The great Battle of Bessang Pass in Ilocos Norte from February to June 1945—the greatest victory by Filipinos over the Japanese—was an all-Filipino battle that proved the martial superiority of Filipinos over the Japanese in the attack.

By defeating the entrenched Japanese who held positions in hills and ridges some 1,500 meters high, the Filipino guerillas of the United States Army Forces in the Philippines-Northern Luzon (USAFIP-NL) put to a victorious end to the most vicious close quarter battle of the Liberation, and finally surrounded the remnants of the Imperial Japanese Army in north Luzon in a ring of steel from which they were unable to escape.

Memorials to Filipino greatness
But it was the great defensive struggle for Bataan and Corregidor from January to May 1942 that most vividly illustrates the innate greatness of the Filipino.

Unprepared, ill-equipped and mostly untrained, the Filipinos of the Commonwealth Army fatally disrupted Japan’s timetable for conquest by their superhuman endurance and bravery. Our resistance against mammoth odds set the stage for an unbroken string of Japanese defeats that began at the Battle of Midway a month after the surrender of Corregidor, and ended with the annihilation of the Imperial Japanese Army in the Philippines in September 1945.

With our blood and suffering, we had bought time for the Americans to counterattack, and for Freedom to win in the end.

All this, most Filipinos of today remain contentedly unaware.

If you do want to be inspired by tangible monuments to our past heroism, go on a pilgrimage to Bataan and Corregidor, the Holy Shrines to Filipino Heroism.

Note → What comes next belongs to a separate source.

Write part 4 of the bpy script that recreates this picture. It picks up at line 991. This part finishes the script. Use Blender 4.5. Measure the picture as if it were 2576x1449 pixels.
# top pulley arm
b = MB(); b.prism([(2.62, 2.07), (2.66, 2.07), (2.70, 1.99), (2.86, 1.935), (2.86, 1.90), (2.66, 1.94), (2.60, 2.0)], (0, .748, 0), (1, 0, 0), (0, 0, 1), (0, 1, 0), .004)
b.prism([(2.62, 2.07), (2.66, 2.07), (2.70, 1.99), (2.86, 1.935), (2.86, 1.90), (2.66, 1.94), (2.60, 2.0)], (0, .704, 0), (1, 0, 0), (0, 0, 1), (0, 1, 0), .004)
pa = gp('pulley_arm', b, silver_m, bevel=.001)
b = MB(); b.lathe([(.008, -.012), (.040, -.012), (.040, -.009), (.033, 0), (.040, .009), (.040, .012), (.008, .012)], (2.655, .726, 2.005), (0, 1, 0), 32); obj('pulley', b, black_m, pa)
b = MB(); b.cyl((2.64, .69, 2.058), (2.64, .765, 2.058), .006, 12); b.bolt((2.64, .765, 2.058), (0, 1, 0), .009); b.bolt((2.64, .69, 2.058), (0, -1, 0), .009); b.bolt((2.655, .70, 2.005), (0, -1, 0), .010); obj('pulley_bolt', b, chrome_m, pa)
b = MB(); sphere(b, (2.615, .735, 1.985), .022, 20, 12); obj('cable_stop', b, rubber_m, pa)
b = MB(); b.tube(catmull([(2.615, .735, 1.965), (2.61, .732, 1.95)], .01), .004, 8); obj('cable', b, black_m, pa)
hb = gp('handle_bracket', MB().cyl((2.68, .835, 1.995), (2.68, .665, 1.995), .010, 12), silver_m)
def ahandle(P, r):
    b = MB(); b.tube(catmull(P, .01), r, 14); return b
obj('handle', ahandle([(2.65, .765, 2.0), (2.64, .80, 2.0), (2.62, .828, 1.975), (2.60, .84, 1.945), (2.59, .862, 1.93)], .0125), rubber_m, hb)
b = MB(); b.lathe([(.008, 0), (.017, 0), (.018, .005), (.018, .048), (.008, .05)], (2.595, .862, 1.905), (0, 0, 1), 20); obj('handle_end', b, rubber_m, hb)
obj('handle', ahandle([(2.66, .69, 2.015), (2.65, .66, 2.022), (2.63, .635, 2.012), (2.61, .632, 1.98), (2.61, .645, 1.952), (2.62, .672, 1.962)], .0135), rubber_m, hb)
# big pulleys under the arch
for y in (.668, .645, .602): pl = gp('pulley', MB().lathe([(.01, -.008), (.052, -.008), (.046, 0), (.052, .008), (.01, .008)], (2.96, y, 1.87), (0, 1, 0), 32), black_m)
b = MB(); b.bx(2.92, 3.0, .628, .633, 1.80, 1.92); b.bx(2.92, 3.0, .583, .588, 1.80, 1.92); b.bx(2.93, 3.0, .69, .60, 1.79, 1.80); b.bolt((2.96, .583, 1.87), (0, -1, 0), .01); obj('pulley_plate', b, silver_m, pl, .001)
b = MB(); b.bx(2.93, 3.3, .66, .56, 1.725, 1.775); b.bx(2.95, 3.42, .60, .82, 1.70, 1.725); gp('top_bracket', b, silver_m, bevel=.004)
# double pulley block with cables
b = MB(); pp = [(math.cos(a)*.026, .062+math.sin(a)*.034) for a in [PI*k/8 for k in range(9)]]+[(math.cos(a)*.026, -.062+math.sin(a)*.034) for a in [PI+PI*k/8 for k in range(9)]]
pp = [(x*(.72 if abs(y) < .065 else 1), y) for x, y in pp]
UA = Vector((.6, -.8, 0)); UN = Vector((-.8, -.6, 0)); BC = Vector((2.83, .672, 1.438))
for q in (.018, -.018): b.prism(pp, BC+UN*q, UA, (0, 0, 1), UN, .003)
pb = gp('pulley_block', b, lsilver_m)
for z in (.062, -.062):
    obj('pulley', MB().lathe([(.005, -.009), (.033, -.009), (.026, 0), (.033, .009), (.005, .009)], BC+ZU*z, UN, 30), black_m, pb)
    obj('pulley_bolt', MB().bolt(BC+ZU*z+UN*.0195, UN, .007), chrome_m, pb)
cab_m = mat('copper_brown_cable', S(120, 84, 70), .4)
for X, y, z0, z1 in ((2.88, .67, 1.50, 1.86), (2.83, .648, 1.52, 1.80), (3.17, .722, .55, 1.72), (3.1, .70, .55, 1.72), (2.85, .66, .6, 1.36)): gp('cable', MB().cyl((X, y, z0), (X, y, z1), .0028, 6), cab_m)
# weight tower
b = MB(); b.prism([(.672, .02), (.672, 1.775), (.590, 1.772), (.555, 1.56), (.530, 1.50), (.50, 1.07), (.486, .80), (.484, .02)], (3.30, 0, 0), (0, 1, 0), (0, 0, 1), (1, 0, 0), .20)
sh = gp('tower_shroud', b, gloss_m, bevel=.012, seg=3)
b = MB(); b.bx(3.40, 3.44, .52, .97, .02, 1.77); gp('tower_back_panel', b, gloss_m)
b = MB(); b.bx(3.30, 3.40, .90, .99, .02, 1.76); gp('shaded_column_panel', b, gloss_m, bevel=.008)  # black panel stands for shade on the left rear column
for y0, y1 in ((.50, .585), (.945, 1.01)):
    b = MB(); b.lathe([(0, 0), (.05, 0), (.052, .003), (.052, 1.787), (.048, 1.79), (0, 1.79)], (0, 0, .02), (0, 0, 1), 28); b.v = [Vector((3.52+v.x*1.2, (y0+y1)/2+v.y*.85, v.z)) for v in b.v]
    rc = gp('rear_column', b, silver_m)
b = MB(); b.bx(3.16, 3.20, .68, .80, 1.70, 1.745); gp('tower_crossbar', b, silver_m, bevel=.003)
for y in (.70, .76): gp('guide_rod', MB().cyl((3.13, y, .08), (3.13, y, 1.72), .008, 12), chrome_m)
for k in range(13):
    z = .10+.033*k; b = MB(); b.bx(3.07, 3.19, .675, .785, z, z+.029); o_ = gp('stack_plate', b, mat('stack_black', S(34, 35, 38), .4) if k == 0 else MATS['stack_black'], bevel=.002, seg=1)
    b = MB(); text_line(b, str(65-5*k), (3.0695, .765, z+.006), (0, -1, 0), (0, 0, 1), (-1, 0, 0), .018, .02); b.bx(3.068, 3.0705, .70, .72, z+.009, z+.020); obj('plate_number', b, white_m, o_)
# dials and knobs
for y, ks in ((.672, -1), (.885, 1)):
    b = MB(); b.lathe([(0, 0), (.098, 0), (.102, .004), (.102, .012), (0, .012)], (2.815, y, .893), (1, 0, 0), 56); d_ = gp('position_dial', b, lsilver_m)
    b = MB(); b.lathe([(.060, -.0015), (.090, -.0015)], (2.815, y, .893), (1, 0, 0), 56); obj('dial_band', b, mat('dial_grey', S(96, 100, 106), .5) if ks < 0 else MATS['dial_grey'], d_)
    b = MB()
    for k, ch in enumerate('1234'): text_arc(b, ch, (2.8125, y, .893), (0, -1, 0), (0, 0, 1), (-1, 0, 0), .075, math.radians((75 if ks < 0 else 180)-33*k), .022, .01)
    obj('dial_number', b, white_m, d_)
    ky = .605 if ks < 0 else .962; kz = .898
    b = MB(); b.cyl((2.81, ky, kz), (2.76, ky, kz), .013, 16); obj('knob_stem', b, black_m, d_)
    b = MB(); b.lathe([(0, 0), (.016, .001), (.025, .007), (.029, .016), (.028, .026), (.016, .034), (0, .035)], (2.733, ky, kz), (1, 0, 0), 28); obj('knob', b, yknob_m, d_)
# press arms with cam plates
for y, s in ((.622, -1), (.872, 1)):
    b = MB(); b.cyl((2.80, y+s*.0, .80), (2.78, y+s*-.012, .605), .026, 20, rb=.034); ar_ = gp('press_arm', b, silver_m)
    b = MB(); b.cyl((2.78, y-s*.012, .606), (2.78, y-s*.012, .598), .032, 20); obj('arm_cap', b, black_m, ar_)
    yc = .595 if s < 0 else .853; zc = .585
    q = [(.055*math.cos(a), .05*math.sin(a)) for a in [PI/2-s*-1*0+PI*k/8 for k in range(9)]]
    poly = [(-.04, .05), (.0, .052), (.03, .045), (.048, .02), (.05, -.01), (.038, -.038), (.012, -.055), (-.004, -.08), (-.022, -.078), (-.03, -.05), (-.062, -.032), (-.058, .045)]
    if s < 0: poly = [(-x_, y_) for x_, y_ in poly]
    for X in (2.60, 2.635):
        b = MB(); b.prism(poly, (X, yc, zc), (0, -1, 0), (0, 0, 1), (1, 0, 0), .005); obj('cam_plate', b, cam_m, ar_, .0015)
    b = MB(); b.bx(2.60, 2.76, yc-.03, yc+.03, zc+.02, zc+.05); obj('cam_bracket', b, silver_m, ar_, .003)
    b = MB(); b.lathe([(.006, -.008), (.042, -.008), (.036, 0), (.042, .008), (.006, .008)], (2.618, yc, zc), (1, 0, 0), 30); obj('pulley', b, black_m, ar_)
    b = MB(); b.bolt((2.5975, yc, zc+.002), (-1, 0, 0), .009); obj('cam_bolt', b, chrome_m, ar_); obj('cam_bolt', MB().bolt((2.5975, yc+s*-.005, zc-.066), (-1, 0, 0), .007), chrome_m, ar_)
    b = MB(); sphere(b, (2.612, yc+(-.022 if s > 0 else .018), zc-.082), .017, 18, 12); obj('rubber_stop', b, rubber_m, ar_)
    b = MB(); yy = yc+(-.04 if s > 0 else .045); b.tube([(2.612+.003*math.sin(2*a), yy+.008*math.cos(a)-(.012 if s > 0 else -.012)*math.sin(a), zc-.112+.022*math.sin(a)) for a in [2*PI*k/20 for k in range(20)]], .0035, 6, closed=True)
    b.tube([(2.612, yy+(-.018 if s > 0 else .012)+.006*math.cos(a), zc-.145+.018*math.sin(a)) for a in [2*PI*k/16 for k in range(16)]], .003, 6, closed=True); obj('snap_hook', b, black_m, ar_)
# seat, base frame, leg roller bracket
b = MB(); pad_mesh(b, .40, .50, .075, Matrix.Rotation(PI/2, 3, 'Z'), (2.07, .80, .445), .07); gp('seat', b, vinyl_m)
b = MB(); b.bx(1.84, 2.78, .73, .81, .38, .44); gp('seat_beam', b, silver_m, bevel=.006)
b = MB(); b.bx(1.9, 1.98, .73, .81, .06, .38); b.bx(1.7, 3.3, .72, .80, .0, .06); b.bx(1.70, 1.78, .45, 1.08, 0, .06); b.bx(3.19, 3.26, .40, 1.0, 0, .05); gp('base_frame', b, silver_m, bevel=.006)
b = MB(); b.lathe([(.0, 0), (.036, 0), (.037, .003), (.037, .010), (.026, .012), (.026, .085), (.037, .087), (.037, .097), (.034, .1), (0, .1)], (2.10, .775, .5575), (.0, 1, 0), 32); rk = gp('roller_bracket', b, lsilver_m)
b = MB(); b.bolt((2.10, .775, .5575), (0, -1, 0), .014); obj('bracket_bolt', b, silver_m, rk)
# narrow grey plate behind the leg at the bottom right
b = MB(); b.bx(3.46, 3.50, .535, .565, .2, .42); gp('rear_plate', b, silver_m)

But before you embark on the guided tour of these Sacred Grounds, first immerse yourself in their history. Read about our resistance in the Second World War so you will see beyond the immediate images of shattered buildings, massive mortars and battlegrounds long since overgrown with new grass.

Your mindset must be that of a religious pilgrim, not that of a tourist. A religious pilgrim sees the significance behind the symbols; a tourist sees symbols merely as backgrounds for his photographs.

Your tour guide will go on and on about battlegrounds that have since become tourist spots. He will crack jokes and in the main resemble something of an entertainer.

Forget his facetiousness, and remember the ground on which you tread has been sanctified by the blood of our grandfathers and fathers.  Tread lightly and with reverence.

This sacredness is more palpable on Corregidor. I visited “The Rock” on April 7 as part of a group that took part in the “Araw ng Kagitingan” (Day of Valor) commemoration. This group consisted of a few World War 2 veterans and a horde of young people who traveled to the island on board the BRP Pampanga, a search and rescue vessel of the Philippine Coast Guard.

The trip was arranged by the Philippine Veterans Affairs Office (PVAO), the government agency that looks after the welfare of Filipino veterans of all our wars and internal conflicts.

Corregidor had changed substantially since I last visited in the 1970s. It’s very tourist friendly, meaning that the wants and needs of tourists are adequately met by the island’s infrastructure and people.

Corregidor has been wonderfully preserved. The sheer commercialism of the tourist trade on which Corregidor thrives seems an affront to this Holy Shrine, but tourism seems the only way to make Filipinos realize the exceptional valor that ruled this island 60 years ago.

The massive mortars and guns of the Corregidor batteries remain the “star” of these guided tours. And, at every battery, tour guides give you ample time for “picture-picture.”

The guns have been painted a warm green. In contrast, they were unpainted when I first saw them decades ago. I must admit the dull and menacing color of naked steel was more impressive than the friendly green that coats these guns today.

At “Topside,” however, is the most imposing monument to Filipino gallantry on Corregidor. Here stands the “Filipino Heroes Memorial,” a shrine studded with statues and symbols honoring the Filipino soldier, guerilla and the Filipino Nation In Arms during World War 2.


 The most imposing, and the largest statue, is that honoring the Filipino guerilla. It depicts a muscular and bare chested Filipino farmer shouldering an Enfield rifle.

Wrapped around his left shoulder is the rope used to tie his carabao and resting against his right leg is the “araro” or plow used to till his field. A sheathed bolo hangs from a rope tied around his waist.

Behind him stands the tallest flagpole on the island from which flutters a huge National Flag.

It is an image both familiar and frightening. It is as if this gentle soul was forced into the brutal task of fighting so he could once again revert to his former and gentler self.

The many monuments on this island proclaim loudly about Filipino heroism and greatness. It will be impossible not to be awed by the magnificent symbolism.

On the sun-baked province of Bataan, however, the symbols to Filipino heroism are fewer and not at myriad as those on Corregidor. But they are much larger, and none is larger than the 92 meter tall Dambana ng Kagitingan Memorial Cross (Shrine of Valor Memorial Cross) at the peak of historic Mt. Samat.

The absence of massive guns and shattered buildings endows the Mt. Samat memorial shrine complex with a serenity that makes it difficult to comprehend the terror faced by Filipinos who stubbornly defended this ground against a better equipped enemy.

Here, on this hallowed ground 60 years ago, Filipinos fought the final actions in the doomed Battle for Bataan. They had held out months longer than the enemy anticipated, and had at one point come close to decisively defeating the Japanese in Bataan.

Here, Filipinos were shot, blasted, bayoneted and burned to death. Surrender did not halt their suffering. The murderous Bataan Death March saw the Japanese murder 10,000 surrendered Filipino fighting men along the 128 kilometer route from Bataan to Capas, Tarlac.

Try as one might, it proves difficult imagining that these horrific events took place here among the well-manicured gardens and lush greenery. Nature’s healing beauty has paved over the unspeakable horror this mountain witnessed six decades ago.